Bronze age megaliths at Boroughbridge and a neolithic landscape to the north through Yorkshire. The mysterious cup and ring marks on Northumbrian rocks near Wooler. Transport technology with the Bronze Age Ferriby boats used to cross the Humber and nearby Iron age chariot burials. Roman battles with the natives and , of course, their roads. The journeys of St. Cuthbert's corpse and Queen Eleanor's corpse. The desperate journey of King Harold and the subsequent movements of Normans as they came to wreck destruction from York northwards. The constant to-ing and fro-ing of people, power, influence and armies across the Scottish border. James the sixth travels down the road to become James the first. Katherine Parr outlived Henry in her home at Snape but Mary fared worse after leaving Fotheringay. King John dies at Newark and so does Charles' hopes in the civil war. Cromwell had been born and bred down the road at Huntingdon. Stephenson's Rocket started work at Darlington, after travelling, by road, from Newcastle.

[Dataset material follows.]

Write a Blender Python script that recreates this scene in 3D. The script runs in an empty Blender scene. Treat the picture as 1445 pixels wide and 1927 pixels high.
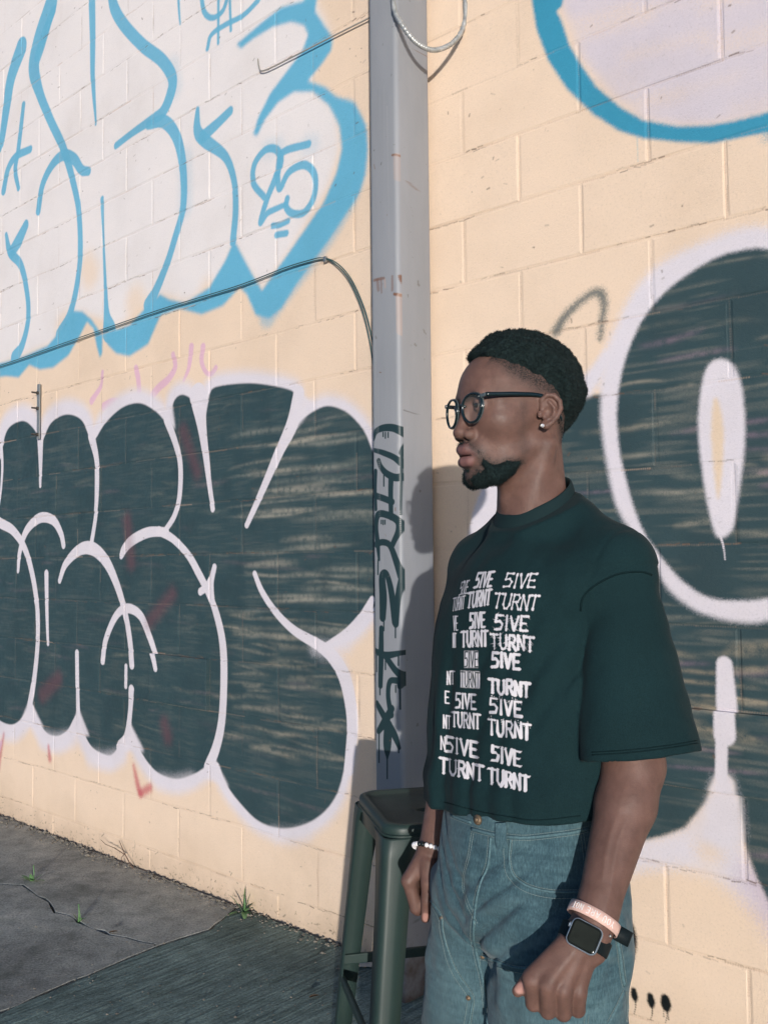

Of churches (or lack thereof). You won't find much about the churches in the many places encountered on my account of the road. This is mostly because all churches have been written about elsewhere and I have little to add. I will quote the following precedent from Packinton's 1934 book of English Villages: If you read in a guide book, as I read of one village, that "The Church is Perp. Note squint and pass on," you would join with me, I am sure, in resolving at once that you would neither note the squint nor pass on. It may be thought, indeed, that I have gone too far in my determination not to note the squint, for in talking of the villages I have not attempted to describe churches. It goes without saying that the church is usually the most interesting building in the village, and has long outlived the flimsy houses which it once served. But an adequate description of the village church may be found in any guide-book, and I have therefore confined myself - apart from an occasional involuntary remark - to talking of the church only in relation to the village.
Tangentially, there is also an Old Road South.